Mavuso v Boshof and Others (3437 of 2004) [2006] SZHC 174 (7 December 2006)


IN THE HIGH COURT OF SWAZILAND


HELD AT MBABANE CIVIL CASE NO. 3437/2004



In the matter between:

IRENE DUMSILE MAVUSO APPLICANT

and

EUGENE BOSHOF 1ST RESPONDENT

REGISTRAR OF DEEDS 2nd RESPONDENT

ATTORNEY GENERAL 3rd RESPONDENT

CORAM: Q.M. MABUZA -AJ

FOR THE APPLICANT: MR. MAGAGULA

FOR THE 1st RESPONDENT: MR. SHABANGU





RULING 7/12/06






[1] In this matter the Applicant in her notice of motion prays for an order as follows:


"(1) That the first Respondent be and is hereby ordered to do all that is necessary to pass the property described as: Share number 23 of Portion 6 of Farm No. 73 situate in the District of Hhohho, Swaziland, measuring 1057 (One Thousand and Fifty Seven) square metres into the name of the Applicant. Failing which the Registrar of the High Court be authorized to sign all transfer documents to effect the said transfer into the name of the Applicant.
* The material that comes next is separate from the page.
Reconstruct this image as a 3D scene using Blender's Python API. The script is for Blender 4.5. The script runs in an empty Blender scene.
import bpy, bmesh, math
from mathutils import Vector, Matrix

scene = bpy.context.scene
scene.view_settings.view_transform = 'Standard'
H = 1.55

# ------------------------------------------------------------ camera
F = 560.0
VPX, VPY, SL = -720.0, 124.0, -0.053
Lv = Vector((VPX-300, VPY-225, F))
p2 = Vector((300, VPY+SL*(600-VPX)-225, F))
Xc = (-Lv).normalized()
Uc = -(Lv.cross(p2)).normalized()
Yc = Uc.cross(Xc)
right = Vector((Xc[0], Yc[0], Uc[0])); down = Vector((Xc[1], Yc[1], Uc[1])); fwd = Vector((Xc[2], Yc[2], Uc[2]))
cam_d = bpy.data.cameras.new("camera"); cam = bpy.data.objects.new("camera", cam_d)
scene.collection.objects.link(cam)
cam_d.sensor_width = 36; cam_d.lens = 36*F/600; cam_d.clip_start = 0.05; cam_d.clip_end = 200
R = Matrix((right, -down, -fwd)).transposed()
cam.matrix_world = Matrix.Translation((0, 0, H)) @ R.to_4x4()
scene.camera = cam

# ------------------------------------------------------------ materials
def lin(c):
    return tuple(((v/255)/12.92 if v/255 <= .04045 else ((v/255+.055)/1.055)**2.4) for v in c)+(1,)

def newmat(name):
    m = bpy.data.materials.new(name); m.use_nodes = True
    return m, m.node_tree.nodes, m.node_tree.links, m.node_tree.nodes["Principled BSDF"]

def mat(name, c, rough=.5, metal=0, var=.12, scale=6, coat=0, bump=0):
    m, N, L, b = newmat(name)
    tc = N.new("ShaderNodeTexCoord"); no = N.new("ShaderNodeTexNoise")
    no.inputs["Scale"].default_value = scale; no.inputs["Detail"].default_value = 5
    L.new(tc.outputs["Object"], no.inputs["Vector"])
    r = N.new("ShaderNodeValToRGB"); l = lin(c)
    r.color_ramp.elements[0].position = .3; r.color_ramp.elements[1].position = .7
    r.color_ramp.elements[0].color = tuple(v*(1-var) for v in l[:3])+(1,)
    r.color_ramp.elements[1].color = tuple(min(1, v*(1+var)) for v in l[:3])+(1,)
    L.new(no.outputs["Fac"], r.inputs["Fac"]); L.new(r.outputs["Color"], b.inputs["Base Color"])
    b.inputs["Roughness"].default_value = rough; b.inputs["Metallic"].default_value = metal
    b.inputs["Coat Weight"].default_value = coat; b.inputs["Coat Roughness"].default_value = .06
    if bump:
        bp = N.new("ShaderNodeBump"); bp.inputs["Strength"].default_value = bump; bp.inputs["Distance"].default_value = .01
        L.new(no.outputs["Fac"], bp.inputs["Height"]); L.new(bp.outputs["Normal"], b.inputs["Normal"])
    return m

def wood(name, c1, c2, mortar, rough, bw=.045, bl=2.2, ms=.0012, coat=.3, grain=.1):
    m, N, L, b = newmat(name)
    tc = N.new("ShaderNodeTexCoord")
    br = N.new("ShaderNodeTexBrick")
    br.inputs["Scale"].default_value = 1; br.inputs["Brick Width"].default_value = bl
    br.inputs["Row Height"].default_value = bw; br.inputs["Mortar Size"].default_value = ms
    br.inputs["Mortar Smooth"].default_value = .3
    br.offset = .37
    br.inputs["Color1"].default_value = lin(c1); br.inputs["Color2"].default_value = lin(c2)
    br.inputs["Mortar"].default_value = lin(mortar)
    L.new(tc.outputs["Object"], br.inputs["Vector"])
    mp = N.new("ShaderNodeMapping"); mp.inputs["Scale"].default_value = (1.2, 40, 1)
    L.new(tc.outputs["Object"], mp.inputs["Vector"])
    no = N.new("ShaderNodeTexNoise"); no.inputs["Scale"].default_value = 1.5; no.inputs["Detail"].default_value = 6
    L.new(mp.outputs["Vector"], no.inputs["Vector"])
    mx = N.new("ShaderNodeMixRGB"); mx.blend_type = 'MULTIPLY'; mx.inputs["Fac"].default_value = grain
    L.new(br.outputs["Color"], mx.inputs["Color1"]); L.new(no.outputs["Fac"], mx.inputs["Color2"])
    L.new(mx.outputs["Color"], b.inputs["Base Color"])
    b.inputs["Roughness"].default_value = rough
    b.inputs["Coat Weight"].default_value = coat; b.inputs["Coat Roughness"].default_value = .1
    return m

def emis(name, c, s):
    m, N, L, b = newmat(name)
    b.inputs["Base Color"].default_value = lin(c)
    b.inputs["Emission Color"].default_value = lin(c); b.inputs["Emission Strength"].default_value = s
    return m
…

(2) That the First Respondent be and is hereby interdicted and restrained from selling and effecting transfer of Share No. 23 of Portion 6 of Farm No. 73 situate in the Hhohho District, Swaziland to any other person other than the Applicant.

(3) That the First Respondent be and is hereby ordered to pay costs of this Application and the other Respondents to pay costs in the event of opposition of this application.

(4) Granting the Applicant further and/or alternative relief as the court may deem fit."


At the hearing hereof I granted an interim interdict restraining the First Respondent from selling and effecting transfer of the said property to any third party pending the finalization of this matter and I reserved judgment.


[2] Mr. Shabangu for the 1st Respondent has raised certain points in limine which are as follows:

• Application proceedings are inappropriate in instances where a foreseeable dispute of facts exists such as herein.


• Where a party's cause of action is based on a breach of contract such party should proceed by way of action.


[3] At the hearing hereof Mr. Shabangu motivated the points raised in his client's affidavit and added flesh to them as follows:

  1. A deed of sale was concluded between the parties in respect of certain immovable property. The Applicant says that she paid the purchase price in full. The 1st Respondent denies this.

  2. The 1st Respondent says that he cancelled the deed of sale because of poor payments. The Applicant says that she did not receive the letter of cancellation. The 1st Respondent says he sent the said letter to the Applicant.

  3. The Applicant says that the sale if cancelled was not lawfully cancelled. The 1st Respondent denies this.

  4. The legality of the method of conveyance of the letter of cancellation is denied by the Applicant as she says she did not receive it.

  5. The 1st Respondent says that some of the payments referred

to were for leveling of the site, the Applicant denies this and says they were made towards the purchase price.

[4] Mr. Magagula in his submissions added a new fact which does not appear ex-facie the papers namely that there was a township which has been approved and that this fact motivated the 1st Respondent not to transfer the property. This new fact needs to be ventilated in oral evidence.


[5] The Applicant says this court should compute the amounts but the court can only do so with the input of both parties. The fact that the court is asked to do this indicates the existence of non-agreement between the parties.


[7] The afore going indicate that there are disputes which have to be resolved by oral evidence. In fact in order for there to be a fair hearing of both parties (vide Section 21 (1) Constitution Act 2005). I order that the matter goes to trial the founding affidavit to stand as declaration, the answering affidavit as a plea and the replying affidavit as a replication. Costs will be costs in the cause.